In theory, the Constitution is an act of direct effect, and its equal rights provisions can be directly applied by a court. However, lawyers are not accustomed to seeking – nor are judges accustomed to sanctioning – the application of constitutional provisions in ordinary courts. Judges, defence lawyers and the Russian public are not familiar with discrimination as a concept of law. In a number of cases where discrimination occurred, complainants have failed to argue it, confining themselves to the “substantive” right at issue (i.e., denial of residence permit, employment dismissal, refusal to grant refugee status). In such cases, the courts' legal reasoning does not reach the question of whether persons were treated differently in similar situations.
Though international treaties such as the International Covenant on Civil and Political Rights (ICCPR), the International Covenant on Economic, Social, and Cultural Rights (ICESCR), and the International Convention on the Elimination of All Forms of Racial Discrimination (ICERD) can be used in domestic courts, lawyers and judges rarely cite them in practice.
Russian lawyers are, however, increasingly turning to the European Court of Human Rights. In the last two years, applications from Russia to the Court have exceeded 10,000, outnumbering those from any other country in the Council of Europe. During this period, however, only 14 cases from Russia were ruled admissible. Clearly the demand for skilled human rights litigation in Russia is matched by the need for training and strategic thinking in the use of domestic and regional human rights instruments. The Court in Strasbourg has generated case law in areas, such as police brutality, that matter to discrimination’s victims. Additionally, the evolution of European Union law—particularly the adoption of prohibitions against discrimination on grounds of race and gender and in the field of employment—also offers additional tools to antidiscrimination litigators seeking to call upon European norms.

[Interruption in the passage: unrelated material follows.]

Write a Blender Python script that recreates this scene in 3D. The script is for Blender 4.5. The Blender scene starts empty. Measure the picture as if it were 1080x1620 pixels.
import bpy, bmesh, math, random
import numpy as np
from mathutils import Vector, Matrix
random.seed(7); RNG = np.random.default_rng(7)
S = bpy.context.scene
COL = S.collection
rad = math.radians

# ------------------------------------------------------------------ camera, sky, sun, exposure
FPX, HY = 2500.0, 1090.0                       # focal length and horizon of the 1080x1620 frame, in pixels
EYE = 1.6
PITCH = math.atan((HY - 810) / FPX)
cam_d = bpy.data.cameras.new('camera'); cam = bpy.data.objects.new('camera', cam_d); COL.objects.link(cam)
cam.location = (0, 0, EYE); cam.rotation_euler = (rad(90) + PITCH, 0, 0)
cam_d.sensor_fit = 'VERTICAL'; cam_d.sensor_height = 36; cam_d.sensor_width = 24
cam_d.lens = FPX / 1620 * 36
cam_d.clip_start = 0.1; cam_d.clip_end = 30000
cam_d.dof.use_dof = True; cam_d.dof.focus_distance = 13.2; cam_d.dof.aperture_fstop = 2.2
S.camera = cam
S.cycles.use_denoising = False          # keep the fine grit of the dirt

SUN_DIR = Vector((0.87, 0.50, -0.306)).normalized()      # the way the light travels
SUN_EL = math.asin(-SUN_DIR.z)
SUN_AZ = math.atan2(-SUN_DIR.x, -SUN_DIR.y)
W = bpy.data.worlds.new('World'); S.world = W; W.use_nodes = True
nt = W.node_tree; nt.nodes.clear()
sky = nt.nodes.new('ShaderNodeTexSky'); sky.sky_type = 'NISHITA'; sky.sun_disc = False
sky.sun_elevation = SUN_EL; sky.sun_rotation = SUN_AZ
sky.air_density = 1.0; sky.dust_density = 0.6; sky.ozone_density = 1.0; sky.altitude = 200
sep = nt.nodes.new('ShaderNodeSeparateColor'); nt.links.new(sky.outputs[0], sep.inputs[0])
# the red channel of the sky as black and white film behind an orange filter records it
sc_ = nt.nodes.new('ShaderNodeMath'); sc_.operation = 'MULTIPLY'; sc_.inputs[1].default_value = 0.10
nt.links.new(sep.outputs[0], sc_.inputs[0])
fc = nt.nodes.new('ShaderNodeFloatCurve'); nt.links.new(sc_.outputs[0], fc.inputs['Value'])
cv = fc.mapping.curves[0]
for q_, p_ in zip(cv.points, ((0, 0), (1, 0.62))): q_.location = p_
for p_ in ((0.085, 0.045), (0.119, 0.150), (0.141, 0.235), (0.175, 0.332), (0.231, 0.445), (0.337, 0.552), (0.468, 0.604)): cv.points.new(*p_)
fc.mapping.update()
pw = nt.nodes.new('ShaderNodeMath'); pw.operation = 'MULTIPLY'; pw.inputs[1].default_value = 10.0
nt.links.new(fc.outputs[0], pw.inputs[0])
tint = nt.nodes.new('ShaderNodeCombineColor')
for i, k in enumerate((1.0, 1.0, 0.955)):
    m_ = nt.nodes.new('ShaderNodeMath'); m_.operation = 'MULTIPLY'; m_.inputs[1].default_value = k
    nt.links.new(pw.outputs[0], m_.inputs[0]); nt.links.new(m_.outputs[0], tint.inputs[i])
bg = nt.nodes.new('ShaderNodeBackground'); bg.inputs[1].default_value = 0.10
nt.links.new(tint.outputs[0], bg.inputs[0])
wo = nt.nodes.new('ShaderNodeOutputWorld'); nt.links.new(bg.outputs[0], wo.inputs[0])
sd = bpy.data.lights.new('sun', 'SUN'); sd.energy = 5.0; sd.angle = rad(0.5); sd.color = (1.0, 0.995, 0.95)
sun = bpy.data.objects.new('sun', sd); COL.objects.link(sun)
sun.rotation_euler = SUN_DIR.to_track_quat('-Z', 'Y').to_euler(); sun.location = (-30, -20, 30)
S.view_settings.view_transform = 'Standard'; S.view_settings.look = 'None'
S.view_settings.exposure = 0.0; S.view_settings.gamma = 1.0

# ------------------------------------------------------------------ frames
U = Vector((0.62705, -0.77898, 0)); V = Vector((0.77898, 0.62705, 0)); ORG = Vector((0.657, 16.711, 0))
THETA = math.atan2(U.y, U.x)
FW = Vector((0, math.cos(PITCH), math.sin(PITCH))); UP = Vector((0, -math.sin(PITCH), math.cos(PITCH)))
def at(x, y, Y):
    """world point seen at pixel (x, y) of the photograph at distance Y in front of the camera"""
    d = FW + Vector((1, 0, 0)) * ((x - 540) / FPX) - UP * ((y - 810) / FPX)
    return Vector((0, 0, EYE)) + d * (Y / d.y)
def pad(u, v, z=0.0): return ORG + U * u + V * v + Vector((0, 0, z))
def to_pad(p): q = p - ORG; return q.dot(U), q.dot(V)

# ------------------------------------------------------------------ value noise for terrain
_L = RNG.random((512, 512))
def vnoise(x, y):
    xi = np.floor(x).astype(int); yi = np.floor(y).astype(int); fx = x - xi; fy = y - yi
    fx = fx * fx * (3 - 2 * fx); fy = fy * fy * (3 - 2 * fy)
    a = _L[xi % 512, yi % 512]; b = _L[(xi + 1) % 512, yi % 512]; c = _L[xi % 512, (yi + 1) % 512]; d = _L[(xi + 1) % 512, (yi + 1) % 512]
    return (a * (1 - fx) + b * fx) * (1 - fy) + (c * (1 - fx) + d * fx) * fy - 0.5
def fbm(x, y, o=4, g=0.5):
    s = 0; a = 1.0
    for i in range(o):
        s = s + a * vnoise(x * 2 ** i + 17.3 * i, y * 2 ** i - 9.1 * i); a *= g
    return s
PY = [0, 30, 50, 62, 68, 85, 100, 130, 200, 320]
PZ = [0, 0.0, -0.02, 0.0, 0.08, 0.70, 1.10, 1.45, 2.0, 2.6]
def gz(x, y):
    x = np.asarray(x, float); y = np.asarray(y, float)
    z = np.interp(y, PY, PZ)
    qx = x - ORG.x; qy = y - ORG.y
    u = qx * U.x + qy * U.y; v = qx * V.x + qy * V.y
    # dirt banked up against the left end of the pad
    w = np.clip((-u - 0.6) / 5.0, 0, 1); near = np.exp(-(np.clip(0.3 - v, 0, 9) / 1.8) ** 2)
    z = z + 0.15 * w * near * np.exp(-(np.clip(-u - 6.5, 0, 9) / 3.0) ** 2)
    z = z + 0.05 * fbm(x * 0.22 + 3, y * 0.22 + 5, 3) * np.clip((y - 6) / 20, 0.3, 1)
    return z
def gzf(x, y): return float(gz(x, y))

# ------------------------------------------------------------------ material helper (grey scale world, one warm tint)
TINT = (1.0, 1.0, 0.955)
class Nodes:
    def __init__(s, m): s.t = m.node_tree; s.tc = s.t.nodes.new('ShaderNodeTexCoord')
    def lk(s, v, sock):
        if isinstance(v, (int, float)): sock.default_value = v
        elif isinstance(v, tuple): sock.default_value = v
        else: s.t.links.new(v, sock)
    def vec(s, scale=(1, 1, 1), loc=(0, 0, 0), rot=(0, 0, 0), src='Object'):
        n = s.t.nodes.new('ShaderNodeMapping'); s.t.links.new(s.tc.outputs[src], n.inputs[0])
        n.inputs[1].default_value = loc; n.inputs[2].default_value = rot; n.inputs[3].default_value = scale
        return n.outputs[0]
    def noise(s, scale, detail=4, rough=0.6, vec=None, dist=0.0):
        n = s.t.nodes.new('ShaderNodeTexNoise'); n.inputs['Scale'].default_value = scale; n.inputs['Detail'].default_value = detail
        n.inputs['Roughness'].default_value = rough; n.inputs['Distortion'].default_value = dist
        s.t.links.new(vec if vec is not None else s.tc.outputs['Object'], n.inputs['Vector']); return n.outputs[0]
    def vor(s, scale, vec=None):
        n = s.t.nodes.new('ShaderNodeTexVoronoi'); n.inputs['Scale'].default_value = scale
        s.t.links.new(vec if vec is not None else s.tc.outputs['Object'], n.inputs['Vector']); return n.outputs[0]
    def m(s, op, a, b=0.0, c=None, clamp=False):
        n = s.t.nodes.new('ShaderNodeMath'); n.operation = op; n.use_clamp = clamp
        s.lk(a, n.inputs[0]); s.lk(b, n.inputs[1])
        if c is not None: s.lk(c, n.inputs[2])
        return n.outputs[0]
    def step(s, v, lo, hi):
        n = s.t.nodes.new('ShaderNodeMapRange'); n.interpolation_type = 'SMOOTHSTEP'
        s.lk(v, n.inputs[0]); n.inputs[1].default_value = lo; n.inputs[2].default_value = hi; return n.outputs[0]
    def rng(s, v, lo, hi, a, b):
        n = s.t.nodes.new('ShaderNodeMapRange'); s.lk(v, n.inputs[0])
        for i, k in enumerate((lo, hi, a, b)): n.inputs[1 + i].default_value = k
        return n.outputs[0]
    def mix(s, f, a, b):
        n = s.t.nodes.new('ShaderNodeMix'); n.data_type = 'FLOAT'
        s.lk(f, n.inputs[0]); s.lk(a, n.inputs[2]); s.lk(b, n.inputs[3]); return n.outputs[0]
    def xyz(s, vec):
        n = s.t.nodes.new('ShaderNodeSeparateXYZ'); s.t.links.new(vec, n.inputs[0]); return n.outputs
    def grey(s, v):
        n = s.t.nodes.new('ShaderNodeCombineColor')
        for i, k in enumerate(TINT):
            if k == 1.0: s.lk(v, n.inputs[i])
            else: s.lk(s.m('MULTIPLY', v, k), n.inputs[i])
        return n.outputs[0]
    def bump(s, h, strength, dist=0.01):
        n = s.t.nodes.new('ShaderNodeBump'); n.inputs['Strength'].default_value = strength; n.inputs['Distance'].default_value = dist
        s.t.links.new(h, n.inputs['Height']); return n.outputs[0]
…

The grave discrimination that minority groups suffer in Russia requires urgent remedies. There is almost no experience in the human rights community of litigating discrimination as such, and a tremendous need to build these capacities so that the legal system may become an effective anti-discrimination tool. Systematic documentation of the problem, necessary to prove discrimination, also does not yet exist. The challenge will be to develop appropriate documentation and build Russian NGOs’ capacity to use this as a basis for litigation. To meet this challenge, the Justice Initiative is developing a number of projects.
Objectives
The purpose of the projects is to reduce the incidence of ethnic and racial discrimination by state actors in the Russian Federation, and to build NGO legal capacity, through documentation and litigation to challenge discriminatory acts in Russian courts, at the European Court of Human Rights, and/or at the CERD. The projects’ expected outputs include:
The projects will be implemented within the framework of already-functioning networks of NGO and/or university-based legal-aid offices.
Activities
Anti-Discrimination Steering Committee
Following a January 2003 workshop on anti-discrimination, organized in Moscow by the Justice Initiative in cooperation with then-existing Law Program of OSI-Russia, the Justice Initiative and a number of leading Russian human rights and minority rights NGOs formed the Anti-Discrimination Coalition to develop and take forward a number of projects to address racial/ethnic discrimination through legal means. The Coalition’s Steering Committee will incubate the development of an ongoing series of initiatives to document and challenge specific manifestations of racial and ethnic discrimination in different parts of Russia.
Discrimination against ethnic Tajiks, Roma Meskhetians, and others
In addition to country-wide initiatives, the Justice Initiative is developing small-scale documentation and advocacy projects in different regions of Russia that focus on the rights of a particulardiscriminated-against groups. Ethnic Tajiks, Roma, and Meskhetians suffer grave discrimination from both state and non-state actors. These groups are generally politically and economically disadvantaged. Sometimes their disempowerment is the legacy of long years of discrimination; others, such as ethnic Tajiks, are migrant workers who have never held Russian citizenship, yet are essential to the Russian economy. The Justice Initiative will work with community groups and public-interest law firms to bring cases of discrimination to light and seek legal remedies where appropriate.
Partners
Members of the Anti-Discrimination Steering Committee include the following Russian NGOs: the Center for Development of Democracy and Human Rights, the Foundation for Civil Society, JURIX, Memorial Human Rights Centre, Moscow Helsinki Group, Roma-Ural, the SOVA Institute of Research, plus additional NGOs on a project specific basis. The Justice Initiative’s partners also include additional NGOs on a project specific basis.